Noel Clarke is a busy man! Not only is he the producer on another of 2014’s EIFF World Premiere’s, We Are Monster (2014) but he is the director and lead actor in the Sci-Fi thriller The Anomaly (2014). This genuine British cinematic jack-of-all-trades was also in attendance to introduce and take a Q&A following the screening of this ambitious attempt at that rare animal – a well-made British science fiction drama.

Clarke plays Ryan, a traumatised ex-soldier who we first see in the back of a moving van with a young boy called Alex who apparently is also held captive. Ryan’s life seems to be subjected to disorientating bursts with a short duration of nine minutes and 47 seconds! Now what you have got to remember is that your watching a sci-fi drama that is set in the future (5 to 10 years according to Clarke, though at times it seems more) and one that’s extremely complex which means that this blogger did not completely follow what’s going on – but then this genre is not something I always appreciate?

That busy man Noel Clark.
During the Q&A it was explained that the basic premise behind the story is the mind control of people through fear - fear, bio-technology and the fight between good and evil, again I’m not sure who represents good and bad because the father and son team of Brian Cox and Ian Somerhalder who I thought were the villains were really not evil after all but only wanted to save the world – but I suppose there are a lot of evil people about that want to save the world, at least their own version of it!


But don’t get me wrong this low budget movie with its big budget feel, is well made and I would agree that it does give the mega budgeted American genre movies a run for there money.
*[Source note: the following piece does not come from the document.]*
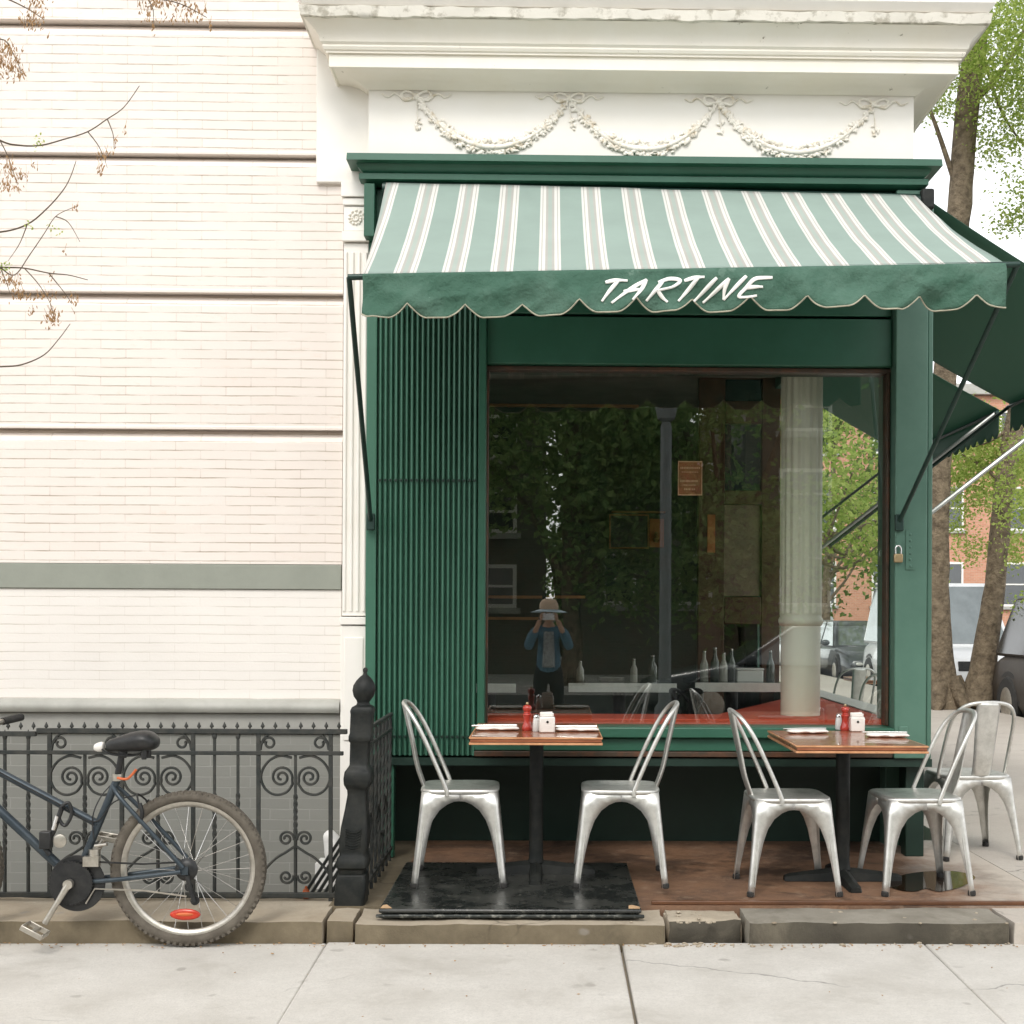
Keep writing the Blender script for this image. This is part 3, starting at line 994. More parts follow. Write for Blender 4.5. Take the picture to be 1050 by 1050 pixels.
mb.box((px0 - .006, PY - .024, Z(251, PY)), (px1 + .004, 7.19, Z(241, PY)))
cap = mb.done('capital', m_white_clean, pil, bevel=.003)
mb = MB()
for k in range(26):
    t = k / 25
    a = t * 4.2 * PI
    rr = .040 * (1 - t) + .006
    mb.ico(V(((px0 + px1) / 2 + rr * math.cos(a), PY - .010, Z(227, PY) + rr * math.sin(a))), .009, 1)
mb.done('capital_scroll', m_garland, cap, smooth=60)
mb = MB()
mb.box((px0 - .008, PY - .022, Z(642, PY)), (px1 + .006, 7.19, Z(634, PY)))
mb.box((px0 - .004, PY - .012, -.2), (px1 + .002, 7.19, Z(643, PY)))
mb.box((px0 + .016, PY - .02, Z(760, PY)), (px1 - .016, PY - .013, Z(655, PY)))
mb.done('pilaster_base', m_white_clean, pil, bevel=.004)

# --- shell of the shop
FL = 0.10
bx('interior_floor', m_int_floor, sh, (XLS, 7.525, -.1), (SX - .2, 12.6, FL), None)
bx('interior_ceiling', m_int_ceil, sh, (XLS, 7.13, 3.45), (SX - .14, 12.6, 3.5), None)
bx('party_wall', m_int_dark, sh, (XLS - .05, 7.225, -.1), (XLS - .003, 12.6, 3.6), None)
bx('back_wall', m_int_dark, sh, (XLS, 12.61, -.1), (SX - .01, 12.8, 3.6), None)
bx('upper_floors', m_white_clean, sh, (XL + .02, 7.21, 3.62), (XR - .03, 13.2, 9.5), None)
bx('upper_front', m_white_clean, sh, (XL + .02, 7.0, zt2 + .44), (XR - .03, 7.2, 9.5), None)
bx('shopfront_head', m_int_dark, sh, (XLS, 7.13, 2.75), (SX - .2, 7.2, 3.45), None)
SO = (7.34, 9.95)
bx('side_wall', m_green_lt, sh, (SX - .14, 7.34, -.1), (SX - .02, 13.0, .80), .004)
bx('side_wall', m_green_lt, sh, (SX - .14, SO[1], .801), (SX - .021, 10.4, 3.55), .004)
bx('side_wall', m_green_lt, sh, (SX - .14, 11.9, .801), (SX - .021, 13.0, 3.55), .004)
bx('side_head', m_green_lt, sh, (SX - .141, 7.33, 3.36), (SX - .019, 13.0, 3.61), .004)
bx('side_sill', m_white_clean, sh, (SX - .16, 7.34, .802), (SX + .02, SO[1] - .003, .845), .004)
# glazed door at the back right, brown frame
dy = 11.0
d0, d1 = X(716, dy, 550), SX - .145
mb = MB()
dz = lambda q: Z(q, dy, 750)
for a, b, c, d in ((716, 743, 378, 775), (781, 800, 378, 775), (743.2, 780.8, 378, 388), (743.2, 780.8, 411, 434), (743.2, 780.8, 503, 517), (743.2, 780.8, 612, 640)):
    mb.box((X(a, dy, 550), dy, max(FL, dz(d))), (X(b, dy, 550), dy + .09, dz(c)))
dr = mb.done('inner_door', m_int_wood, sh, bevel=.006)
m_dim_pane = M('dim_bluish_pane', (0.03, 0.06, 0.055), None, 4, 0.15, bump=0)
m_beige = M('beige_panel', (0.30, 0.21, 0.14), (0.24, 0.17, 0.12), 6, 0.6)
bx('upper_pane', m_dim_pane, dr, (X(743.5, dy, 550), dy + .03, dz(502.5)), (X(780.5, dy, 550), dy + .05, dz(434.5)), None)
bx('transom_pane', m_dim_pane, dr, (X(743.5, dy, 550), dy + .03, dz(410.5)), (X(780.5, dy, 550), dy + .05, dz(388.5)), None)
bx('lower_panel', m_beige, dr, (X(743.5, dy, 550), dy + .03, dz(611)), (X(780.5, dy, 550), dy + .05, dz(517.5)), None)
bx('door_plate', m_orange_sign, dr, (X(725, dy, 550), dy - .02, dz(567)), (X(733, dy, 550), dy - .003, dz(528)), .003)
# cast-iron column inside the corner
lz_ = Z(737, 7.08, 640)
cyy = 7.40
ccx = X(821.5, cyy, 550)
cr = (X(843, cyy, 550) - X(800, cyy, 550)) / 2
zz = lambda q: Z(q, cyy - cr, 820)
mb = MB()
prof = []
nseg = 48
def flute(mb, z0, z1, r, depth):
    rings = []
    for z in (z0, z1):
        rings.append([mb.bm.verts.new((ccx + (r - depth * (0.5 + 0.5 * math.cos(16 * 2 * PI * k / 128))) * math.cos(2 * PI * k / 128),
                                       cyy + (r - depth * (0.5 + 0.5 * math.cos(16 * 2 * PI * k / 128))) * math.sin(2 * PI * k / 128), z)) for k in range(128)])
    for k in range(128):
        mb.bm.faces.new([rings[0][k], rings[0][(k + 1) % 128], rings[1][(k + 1) % 128], rings[1][k]])
flute(mb, zz(630), 3.44, cr * .98, .009)
mb.lathe([(cr * .93, lz_ + .001), (cr * .93, zz(642)), (cr * 1.0, zz(641)), (cr * 1.05, zz(638)), (cr * 1.05, zz(635)), (cr * 0.97, zz(632)), (cr * 1.0, zz(629)), (cr * .6, zz(628))], (ccx, cyy, 0), 40)
mb.done('interior_column', m_cream, sh, smooth=50)
# red ledge along both windows
lz = Z(737, 7.08, 640)
mb = MB()
mb.box((XLS + .02, 7.075, lz - .03), (SX - .165, 7.44, lz))
mb.prism([V((0.98, 7.441, lz - .03)), V((SX - .165, 7.441, lz - .03)), V((SX - .165, 9.7, lz - .03)), V((1.99, 9.7, lz - .03))], (0, 0, .03))
mb.done('red_ledge', m_red_bench, sh, bevel=.004)

# ================================================================== AWNINGS
def scallop(u):
    """0 at the rounded bottoms, 1 at the cusps; u counts scallops"""
    t = abs((u % 1.0) - 0.5) * 2           # 1 at the cusp, 0 mid
    return max(0.0, (t - 0.35) / 0.65) ** 1.5


aw = thing('striped_awning', 'pale green and white striped awning with lettered scalloped valance over the shop window', 'awning', (0.55, 6.88, 3.7))
AT = 6.87
ax0, ax1 = X(396, AT, 190), X(938, AT, 195)
atz0, atz1 = P(396, 187, AT).z, P(938, 200, AT).z
AF = 5.70
fx0, fx1 = P(372, 283, AF).x, P(1031, 271, AF).x
afz0, afz1 = P(372, 281, AF).z, P(1031, 270, AF).z


def canopy_pt(u, v):
    xa = ax0 + (ax1 - ax0) * u
    xb = fx0 + (fx1 - fx0) * u
    za = atz0 + (atz1 - atz0) * u
    zb = afz0 + (afz1 - afz0) * u
    x = xa + (xb - xa) * v
    y = AT + (AF - AT) * v
    z = za + (zb - za) * v - 0.030 * math.sin(PI * v) - 0.008 * math.sin(PI * u * 2) * math.sin(PI * v)
    z += 0.004 * noise.noise(V((x * 3, y * 5, 0)))
    return V((x, y, z))


mb = MB().grid(60, 24, canopy_pt)
uvx = {}
can = mb.done('canopy', m_stripe, aw, smooth=60, solid=0.003, fix=False)
VH = 0.197
nscal = 11.35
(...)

It’s both fascinating and entertainingly physical with some great slow motion fight sequences, which have been choreographed and are as good as any you will see using computer-generated imagery and as Noel Clarke explained he used trained fighters in the film to capture the reality of the situation. He also explained that he prefers to work with people he can trust, a cast that produces a certain quantity of acting and from his own experience as a director allows him to stretch a ‘budget’. Its obvious that Clarke and his cast worked very hard, bringing us a movie that involved working a six day week for a five week shot, but they ended up with a piece of work that has a lot going for it and one that its director can be proud of.